Journalists have the privilege of writing what’s often called “the first rough draft of history.”  Sometimes we get to record history unfolding right before us as front-row eyewitnesses.

In other cases, that history is gathered and grasped years or even decades later, with a perspective that can be revealed only by the passage of time.  Such is the case with the publication of Iowa Heroes, A salute to World War II veterans in this Veteran’s Day Sunday Des Moines Register.

Online and in print you’ll learn about ten Iowans who served on all fronts of the war.  From Europe to the Pacific to North Africa, these men fought the enemy and courageously placed the preservation of freedom and a sense of duty above self.

Their wartime efforts are nothing less than heroic.  Their shared memories and their life-long reflections upon them are carried with pride and pain.  But above all, they are priceless and must be preserved.

According to U.S. Department of Veterans Affairs projections, Iowa is losing about 7 of the state’s 16,000 living World War II veterans with each passing day.

Their stories teach us lessons about honor, duty, suffering, blessings and forgiveness. The way they lived their lives during and after the war is testimony to the strength of the human spirit.

Consider Chuck Walter, 89, of Knoxville.  Walter survived dangerous missions as a tail gunner aboard a B-26 bomber; he was shot down and captured as a prisoner of war.

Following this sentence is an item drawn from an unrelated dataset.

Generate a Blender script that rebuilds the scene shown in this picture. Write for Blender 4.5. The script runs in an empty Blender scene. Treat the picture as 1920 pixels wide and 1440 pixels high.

Diabetes now confines him to a wheelchair.  He has overcome those difficulties and more by maintaining a simple outlook: “I’ve always had a smile on my face.  I didn’t hold any grudges.  That makes a lot of difference.”   He adds, “I’ve had a real, real lucky life.  For 89 years, I’ve done real well.”

It has been one of the greatest honors of my career to meet, photograph and record the reflections of these ten World War II veterans across our state.  We all can learn much from their example.  Many of them shared details of their wartime experiences that had not been spoken of for decades, if ever.

At some of my interviews with the veterans, we sat flanked by family members eager to listen in on their father or grandfather’s words.  They knew that they were about to hear his deeply personal reflections on the war, some shared for the very first time.

If you know a World War II veteran, get their story. Preserve it. Share it.

Their stories– like those of these ten war veterans– should never be forgotten.